**RAW DATA**.
◆ ◆ ◆ ◆

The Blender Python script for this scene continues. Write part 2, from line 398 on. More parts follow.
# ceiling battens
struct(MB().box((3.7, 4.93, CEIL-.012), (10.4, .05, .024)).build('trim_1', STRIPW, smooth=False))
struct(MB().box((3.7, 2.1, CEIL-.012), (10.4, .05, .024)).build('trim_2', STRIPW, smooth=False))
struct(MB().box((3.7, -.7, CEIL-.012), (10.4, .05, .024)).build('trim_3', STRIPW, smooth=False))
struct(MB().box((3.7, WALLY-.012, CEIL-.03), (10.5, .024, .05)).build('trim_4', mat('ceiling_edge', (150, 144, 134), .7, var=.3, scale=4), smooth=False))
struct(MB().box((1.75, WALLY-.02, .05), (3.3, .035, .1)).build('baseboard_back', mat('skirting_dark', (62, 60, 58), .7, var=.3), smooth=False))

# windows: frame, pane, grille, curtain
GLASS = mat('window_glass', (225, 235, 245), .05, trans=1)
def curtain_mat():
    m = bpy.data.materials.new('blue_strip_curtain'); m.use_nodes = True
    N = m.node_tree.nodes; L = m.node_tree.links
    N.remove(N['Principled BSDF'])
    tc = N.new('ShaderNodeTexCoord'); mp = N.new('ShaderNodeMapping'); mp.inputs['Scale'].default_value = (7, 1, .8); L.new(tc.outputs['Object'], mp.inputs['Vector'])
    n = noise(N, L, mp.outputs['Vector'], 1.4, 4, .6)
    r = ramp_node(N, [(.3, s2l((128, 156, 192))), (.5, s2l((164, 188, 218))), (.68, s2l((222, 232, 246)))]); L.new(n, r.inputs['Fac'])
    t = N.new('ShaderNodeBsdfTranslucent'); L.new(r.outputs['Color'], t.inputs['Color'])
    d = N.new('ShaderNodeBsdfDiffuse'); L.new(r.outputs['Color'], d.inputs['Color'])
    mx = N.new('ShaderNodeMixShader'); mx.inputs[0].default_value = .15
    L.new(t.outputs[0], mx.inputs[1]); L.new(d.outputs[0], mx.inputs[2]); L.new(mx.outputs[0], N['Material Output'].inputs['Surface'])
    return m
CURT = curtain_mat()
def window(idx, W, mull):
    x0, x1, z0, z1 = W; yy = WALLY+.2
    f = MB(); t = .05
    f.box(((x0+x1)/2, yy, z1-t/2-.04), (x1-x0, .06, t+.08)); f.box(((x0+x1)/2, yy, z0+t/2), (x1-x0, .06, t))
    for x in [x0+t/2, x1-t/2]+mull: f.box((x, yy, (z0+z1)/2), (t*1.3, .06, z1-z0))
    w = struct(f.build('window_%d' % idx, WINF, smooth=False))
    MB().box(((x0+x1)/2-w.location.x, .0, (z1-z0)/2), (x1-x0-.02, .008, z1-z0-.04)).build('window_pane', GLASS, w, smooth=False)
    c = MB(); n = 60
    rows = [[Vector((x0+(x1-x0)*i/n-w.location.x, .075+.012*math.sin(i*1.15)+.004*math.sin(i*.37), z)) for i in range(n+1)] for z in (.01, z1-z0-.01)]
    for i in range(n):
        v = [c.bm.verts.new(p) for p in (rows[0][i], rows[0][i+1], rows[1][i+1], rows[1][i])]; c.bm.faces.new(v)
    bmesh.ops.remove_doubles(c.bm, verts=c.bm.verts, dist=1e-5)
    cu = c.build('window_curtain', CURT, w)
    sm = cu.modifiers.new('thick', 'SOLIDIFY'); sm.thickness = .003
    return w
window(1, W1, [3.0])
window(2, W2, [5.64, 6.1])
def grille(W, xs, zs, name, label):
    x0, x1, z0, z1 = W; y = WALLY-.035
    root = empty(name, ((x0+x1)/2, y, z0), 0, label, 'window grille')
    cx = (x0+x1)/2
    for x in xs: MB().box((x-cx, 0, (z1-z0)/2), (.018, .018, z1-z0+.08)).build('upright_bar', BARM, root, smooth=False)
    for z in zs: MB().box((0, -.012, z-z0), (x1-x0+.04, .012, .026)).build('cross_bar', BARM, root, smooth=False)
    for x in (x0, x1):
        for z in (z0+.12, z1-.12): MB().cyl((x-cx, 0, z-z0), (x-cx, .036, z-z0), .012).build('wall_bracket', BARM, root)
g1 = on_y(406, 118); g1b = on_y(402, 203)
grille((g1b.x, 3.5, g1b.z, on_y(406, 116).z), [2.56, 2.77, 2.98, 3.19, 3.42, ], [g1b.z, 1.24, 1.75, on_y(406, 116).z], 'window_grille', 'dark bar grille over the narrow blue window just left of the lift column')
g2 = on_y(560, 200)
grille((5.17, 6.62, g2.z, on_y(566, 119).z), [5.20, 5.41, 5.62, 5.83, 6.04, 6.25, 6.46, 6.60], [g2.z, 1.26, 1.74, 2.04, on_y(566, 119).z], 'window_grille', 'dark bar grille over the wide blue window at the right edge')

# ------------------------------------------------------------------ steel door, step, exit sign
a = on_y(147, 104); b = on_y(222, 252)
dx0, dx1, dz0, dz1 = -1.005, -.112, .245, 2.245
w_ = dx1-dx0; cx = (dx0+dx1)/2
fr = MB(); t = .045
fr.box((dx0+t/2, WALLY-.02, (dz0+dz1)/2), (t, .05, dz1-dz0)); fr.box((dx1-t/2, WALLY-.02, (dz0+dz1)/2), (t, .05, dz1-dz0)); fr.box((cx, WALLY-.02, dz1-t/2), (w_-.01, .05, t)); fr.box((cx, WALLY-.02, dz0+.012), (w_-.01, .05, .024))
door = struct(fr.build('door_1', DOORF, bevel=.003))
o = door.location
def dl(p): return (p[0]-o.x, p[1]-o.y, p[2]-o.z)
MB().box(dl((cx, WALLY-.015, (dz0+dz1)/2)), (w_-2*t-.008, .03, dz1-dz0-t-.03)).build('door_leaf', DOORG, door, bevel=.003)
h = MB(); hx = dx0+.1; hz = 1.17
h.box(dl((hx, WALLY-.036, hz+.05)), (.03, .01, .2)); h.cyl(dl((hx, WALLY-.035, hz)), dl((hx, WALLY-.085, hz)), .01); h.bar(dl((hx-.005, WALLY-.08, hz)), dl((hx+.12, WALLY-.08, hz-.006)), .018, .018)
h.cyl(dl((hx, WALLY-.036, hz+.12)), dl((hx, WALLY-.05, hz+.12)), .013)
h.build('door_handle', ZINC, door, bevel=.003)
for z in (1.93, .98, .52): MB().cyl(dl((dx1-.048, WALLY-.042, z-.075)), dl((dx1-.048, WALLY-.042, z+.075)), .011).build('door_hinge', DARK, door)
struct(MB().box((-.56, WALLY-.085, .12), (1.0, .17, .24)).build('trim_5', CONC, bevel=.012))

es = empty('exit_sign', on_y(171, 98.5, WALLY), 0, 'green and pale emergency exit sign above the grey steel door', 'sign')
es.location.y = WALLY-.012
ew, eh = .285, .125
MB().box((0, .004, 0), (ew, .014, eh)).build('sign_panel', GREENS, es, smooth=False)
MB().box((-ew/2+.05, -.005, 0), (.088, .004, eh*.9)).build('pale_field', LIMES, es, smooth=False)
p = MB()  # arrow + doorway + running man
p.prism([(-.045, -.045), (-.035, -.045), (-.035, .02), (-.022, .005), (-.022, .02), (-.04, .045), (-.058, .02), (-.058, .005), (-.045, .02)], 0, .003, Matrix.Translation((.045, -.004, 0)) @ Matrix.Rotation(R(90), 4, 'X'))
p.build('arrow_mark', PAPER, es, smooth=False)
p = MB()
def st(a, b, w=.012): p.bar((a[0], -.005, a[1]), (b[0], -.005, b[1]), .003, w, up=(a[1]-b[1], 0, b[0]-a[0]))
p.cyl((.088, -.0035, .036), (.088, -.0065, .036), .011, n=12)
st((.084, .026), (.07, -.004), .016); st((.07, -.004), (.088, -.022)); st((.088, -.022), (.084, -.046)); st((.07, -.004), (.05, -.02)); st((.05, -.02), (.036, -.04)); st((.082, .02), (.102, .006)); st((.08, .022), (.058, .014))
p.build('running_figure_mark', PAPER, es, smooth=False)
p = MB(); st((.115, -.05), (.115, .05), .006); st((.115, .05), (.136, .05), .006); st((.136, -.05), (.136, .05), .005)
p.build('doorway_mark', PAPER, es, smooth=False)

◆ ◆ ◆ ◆

Look above and repeat, character for character, the lines from the first one to the line with "58), .7, var=.3), smooth=False))", counting both.

The Blender Python script for this scene continues. Write part 2, from line 398 on. More parts follow.
# ceiling battens
struct(MB().box((3.7, 4.93, CEIL-.012), (10.4, .05, .024)).build('trim_1', STRIPW, smooth=False))
struct(MB().box((3.7, 2.1, CEIL-.012), (10.4, .05, .024)).build('trim_2', STRIPW, smooth=False))
struct(MB().box((3.7, -.7, CEIL-.012), (10.4, .05, .024)).build('trim_3', STRIPW, smooth=False))
struct(MB().box((3.7, WALLY-.012, CEIL-.03), (10.5, .024, .05)).build('trim_4', mat('ceiling_edge', (150, 144, 134), .7, var=.3, scale=4), smooth=False))
struct(MB().box((1.75, WALLY-.02, .05), (3.3, .035, .1)).build('baseboard_back', mat('skirting_dark', (62, 60, 58), .7, var=.3), smooth=False))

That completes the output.